DATA SEGMENT:

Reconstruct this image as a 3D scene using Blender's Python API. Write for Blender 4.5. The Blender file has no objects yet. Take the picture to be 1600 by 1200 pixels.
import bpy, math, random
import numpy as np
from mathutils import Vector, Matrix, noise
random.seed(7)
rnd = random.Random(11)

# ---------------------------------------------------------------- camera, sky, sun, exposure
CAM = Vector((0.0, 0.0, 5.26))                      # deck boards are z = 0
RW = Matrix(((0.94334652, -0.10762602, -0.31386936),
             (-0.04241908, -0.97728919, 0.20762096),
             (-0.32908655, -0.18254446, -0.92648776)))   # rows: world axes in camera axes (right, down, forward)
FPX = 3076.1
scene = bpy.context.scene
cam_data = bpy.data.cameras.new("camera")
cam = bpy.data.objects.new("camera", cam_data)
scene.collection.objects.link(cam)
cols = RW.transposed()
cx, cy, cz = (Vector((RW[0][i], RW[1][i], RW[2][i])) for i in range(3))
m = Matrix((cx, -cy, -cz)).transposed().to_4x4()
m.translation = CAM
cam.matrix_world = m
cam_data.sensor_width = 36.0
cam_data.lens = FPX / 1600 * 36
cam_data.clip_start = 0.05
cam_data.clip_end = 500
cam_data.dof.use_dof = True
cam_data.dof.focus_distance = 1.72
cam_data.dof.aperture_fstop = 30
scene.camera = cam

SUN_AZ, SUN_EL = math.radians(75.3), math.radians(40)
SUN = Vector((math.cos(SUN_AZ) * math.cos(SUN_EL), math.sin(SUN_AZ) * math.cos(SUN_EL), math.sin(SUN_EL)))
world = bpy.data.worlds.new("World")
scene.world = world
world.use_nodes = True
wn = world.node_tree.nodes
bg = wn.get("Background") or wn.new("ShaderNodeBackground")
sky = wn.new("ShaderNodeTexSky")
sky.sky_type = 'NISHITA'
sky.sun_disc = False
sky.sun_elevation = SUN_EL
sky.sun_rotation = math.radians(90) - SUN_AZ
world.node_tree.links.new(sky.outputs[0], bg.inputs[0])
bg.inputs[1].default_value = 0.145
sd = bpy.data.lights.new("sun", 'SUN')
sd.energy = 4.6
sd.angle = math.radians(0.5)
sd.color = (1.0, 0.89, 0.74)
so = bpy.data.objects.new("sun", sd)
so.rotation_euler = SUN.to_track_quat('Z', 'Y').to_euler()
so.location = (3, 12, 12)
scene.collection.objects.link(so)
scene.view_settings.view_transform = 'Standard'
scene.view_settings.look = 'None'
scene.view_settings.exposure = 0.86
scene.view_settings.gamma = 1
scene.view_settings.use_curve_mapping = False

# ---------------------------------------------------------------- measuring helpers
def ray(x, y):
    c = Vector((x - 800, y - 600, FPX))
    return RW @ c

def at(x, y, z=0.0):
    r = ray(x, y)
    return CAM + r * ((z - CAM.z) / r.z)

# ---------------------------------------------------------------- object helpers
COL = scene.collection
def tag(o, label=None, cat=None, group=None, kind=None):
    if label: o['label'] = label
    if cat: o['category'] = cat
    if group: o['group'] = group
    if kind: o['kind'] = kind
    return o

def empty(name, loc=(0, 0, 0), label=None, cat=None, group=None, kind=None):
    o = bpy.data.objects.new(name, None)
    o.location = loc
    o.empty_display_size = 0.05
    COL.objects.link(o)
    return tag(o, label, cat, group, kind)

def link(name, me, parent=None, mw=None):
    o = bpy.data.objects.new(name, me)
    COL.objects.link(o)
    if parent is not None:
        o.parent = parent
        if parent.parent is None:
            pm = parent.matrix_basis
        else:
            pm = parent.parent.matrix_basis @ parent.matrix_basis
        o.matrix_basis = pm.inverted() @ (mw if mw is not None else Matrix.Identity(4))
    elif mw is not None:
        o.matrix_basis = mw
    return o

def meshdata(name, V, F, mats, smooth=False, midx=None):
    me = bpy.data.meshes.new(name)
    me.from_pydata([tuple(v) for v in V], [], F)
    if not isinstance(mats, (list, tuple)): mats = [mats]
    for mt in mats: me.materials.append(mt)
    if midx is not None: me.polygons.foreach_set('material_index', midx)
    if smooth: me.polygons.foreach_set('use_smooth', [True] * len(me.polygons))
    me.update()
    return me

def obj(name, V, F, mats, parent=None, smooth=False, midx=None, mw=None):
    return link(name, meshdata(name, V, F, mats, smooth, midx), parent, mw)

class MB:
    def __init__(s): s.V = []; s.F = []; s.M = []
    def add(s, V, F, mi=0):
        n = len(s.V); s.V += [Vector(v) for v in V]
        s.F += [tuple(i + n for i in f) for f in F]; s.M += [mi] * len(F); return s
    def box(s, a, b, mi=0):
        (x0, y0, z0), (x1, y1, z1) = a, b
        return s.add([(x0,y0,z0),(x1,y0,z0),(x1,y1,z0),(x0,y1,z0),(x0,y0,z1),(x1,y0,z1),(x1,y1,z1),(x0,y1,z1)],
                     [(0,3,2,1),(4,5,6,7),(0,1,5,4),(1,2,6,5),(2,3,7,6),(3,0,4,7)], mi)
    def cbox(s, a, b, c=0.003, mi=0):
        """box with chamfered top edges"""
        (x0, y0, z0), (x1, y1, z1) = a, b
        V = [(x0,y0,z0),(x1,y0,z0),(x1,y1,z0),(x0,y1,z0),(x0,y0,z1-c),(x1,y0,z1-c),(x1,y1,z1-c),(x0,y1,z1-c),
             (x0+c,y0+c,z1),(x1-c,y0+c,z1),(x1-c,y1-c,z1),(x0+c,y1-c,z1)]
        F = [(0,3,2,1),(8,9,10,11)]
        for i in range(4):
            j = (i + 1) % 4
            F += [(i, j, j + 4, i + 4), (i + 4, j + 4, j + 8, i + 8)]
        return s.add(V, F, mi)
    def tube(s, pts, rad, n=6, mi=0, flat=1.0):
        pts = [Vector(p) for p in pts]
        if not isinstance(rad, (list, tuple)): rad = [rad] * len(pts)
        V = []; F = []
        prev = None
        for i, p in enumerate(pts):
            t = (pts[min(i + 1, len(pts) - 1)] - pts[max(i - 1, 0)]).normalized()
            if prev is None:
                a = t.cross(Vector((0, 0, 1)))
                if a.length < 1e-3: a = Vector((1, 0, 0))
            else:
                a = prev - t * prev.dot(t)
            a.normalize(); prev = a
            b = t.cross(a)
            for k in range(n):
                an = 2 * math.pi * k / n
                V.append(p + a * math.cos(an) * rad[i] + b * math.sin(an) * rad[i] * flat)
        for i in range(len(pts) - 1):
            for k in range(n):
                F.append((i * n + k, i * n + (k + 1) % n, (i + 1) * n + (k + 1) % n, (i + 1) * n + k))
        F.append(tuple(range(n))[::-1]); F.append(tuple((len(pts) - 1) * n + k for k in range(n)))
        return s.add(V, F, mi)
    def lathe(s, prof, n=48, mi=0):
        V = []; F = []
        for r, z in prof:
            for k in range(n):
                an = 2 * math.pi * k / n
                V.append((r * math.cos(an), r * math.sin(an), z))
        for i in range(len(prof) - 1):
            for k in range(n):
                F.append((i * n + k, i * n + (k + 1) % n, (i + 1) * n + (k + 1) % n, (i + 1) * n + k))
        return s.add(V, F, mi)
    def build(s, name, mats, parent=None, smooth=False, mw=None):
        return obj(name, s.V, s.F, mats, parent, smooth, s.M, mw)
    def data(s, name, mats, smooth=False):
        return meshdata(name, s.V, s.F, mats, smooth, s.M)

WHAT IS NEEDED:
Write out, unaltered, the lines from the opening of the listing through the line that includes "rnd = random.Random(11)".

EXPECTED ANSWER:
Reconstruct this image as a 3D scene using Blender's Python API. Write for Blender 4.5. The Blender file has no objects yet. Take the picture to be 1600 by 1200 pixels.
import bpy, math, random
import numpy as np
from mathutils import Vector, Matrix, noise
random.seed(7)
rnd = random.Random(11)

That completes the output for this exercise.